Dana Krementz during an outreach activity.
Dana Krementz
Sault Tribe of Chippewa Indian’s Environmental Department in Sault Sainte Marie, MI

The internship focused on promoting the use of air sealing to reduce energy consumption in homes owned by tribal members. Dana worked with local utilities to help promote their demand-reduction programs, including distribution of free or low-cost air sealing products if available, and she developed outreach materials.

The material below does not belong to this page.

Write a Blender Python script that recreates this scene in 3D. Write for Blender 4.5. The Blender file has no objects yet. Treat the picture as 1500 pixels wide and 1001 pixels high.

When asked about her internship, Dana said, "I had a really cool job working for the Sault Tribe of Chippewa Indian's Environmental Department in Sault Sainte Marie Michigan on Indoor Air Quality Outreach. Only one year into my college career I managed to find something I thought would take a lifetime to discover; a job that truly combined the three aspects I wanted to work with. I got to spend my summer conveying to people how environmental factors affected their health and simple measures they could take to improve their lives and the lives of their families while maybe even saving money on their energy bills in the process! During my time in Sault Sainte Marie Michigan I was able to refine my ability to research and condense large amounts of information into short concise messages, I was given the opportunity to share this important information with Sault Tribe members at various powwows and safety fairs, but above all I had the ability to learn valuable skills that I will be able to use for the rest of life. Working for ITEP allowed me to gain first hand experience working in a professional tribal environment as well as allowing me to truly apply the knowledge and skills I have gained throughout my schooling. I felt this internship was the first time I was able to research an issue of concern, dedicate myself to a solution, and utilize the resources around me in order to address these concerns to the best of my ability. Spending my summer working for the Sault Tribe of Chippewa Indian's Environmental Department was more than just a summer job; it was my gateway into the professional world."
Joy Tso
Joy was an undergraduate student at Northern Arizona University in Speech-Language Pathology and Environmental Sciences. Joy interned at the ITEP TAMS Center in Las Vegas, Nevada. Joy updated an air quality course. The course is designed to help teach tribal air quality programs on how to manage air monitoring data including criteria pollutants. Joy edited the content then reformatted the course for compatibility with a new delivery system. Joy also assisted with various tasks in the radon and gravimetric lab. When asked whether she would recommend the internship to other students, Joy said, "This organization was very welcoming and helpful from the start of the internship and continued throughout the internship. Every person I worked with always made it a fun-filled and learning enriched environment. When I needed any help, I felt very comfortable in seeking help. As for communication, the lines were always open for questions and comments. These are essential aspects for a successful internship."
Brian Cunningham
Since his internship, Brian graduated from the University of Oklahoma with a degree in Liberal Studies. Brian is currently a graduate student at the University of Arizona majoring in Environmental Sciences. Brian interned at the Air Permits Office, U.S. EPA, Region 9 in San Francisco, California. During his internship, Brian supported 1) a significant rulemaking action that will propose whether new air pollution controls should be required on a coal-fired power plant located on the Navajo Nation and 2) the implementation of a new Clean Air Act permitting program in Indian Country, known as the Tribal New Source Review (NSR) Rule. Brian worked to facilitate public involvement and outreach for permitting and rulemaking actions, and worked to develop rule implementation materials.

Marilyn Nelson
Marilyn is a graduate student at Northern Arizona University in Public Management. Marilyn interned at the Navajo Nation Air Quality Control/Operating Permit Program in Ft. Defiance, Arizona. Marilyn assisted with the Navajo Nation Emission Inventory (NNEI) project. Marilyn reviewed the point source emission inventory and updated the Navajo Nation area source estimates. Marilyn participated in compliance evaluation inspections at Title V facilities and reviewed inspection reports, organized files and updated the database. Marilyn collected and analyzed air monitoring data. Marilyn developed outreach materials for public meetings and schools. Marilyn said, "The overall internship has enhanced my knowledge of air quality issues, and how it is regulated. I understand the importance of air monitoring on the Navajo Nation. I feel that this internship has increased my understanding about air quality."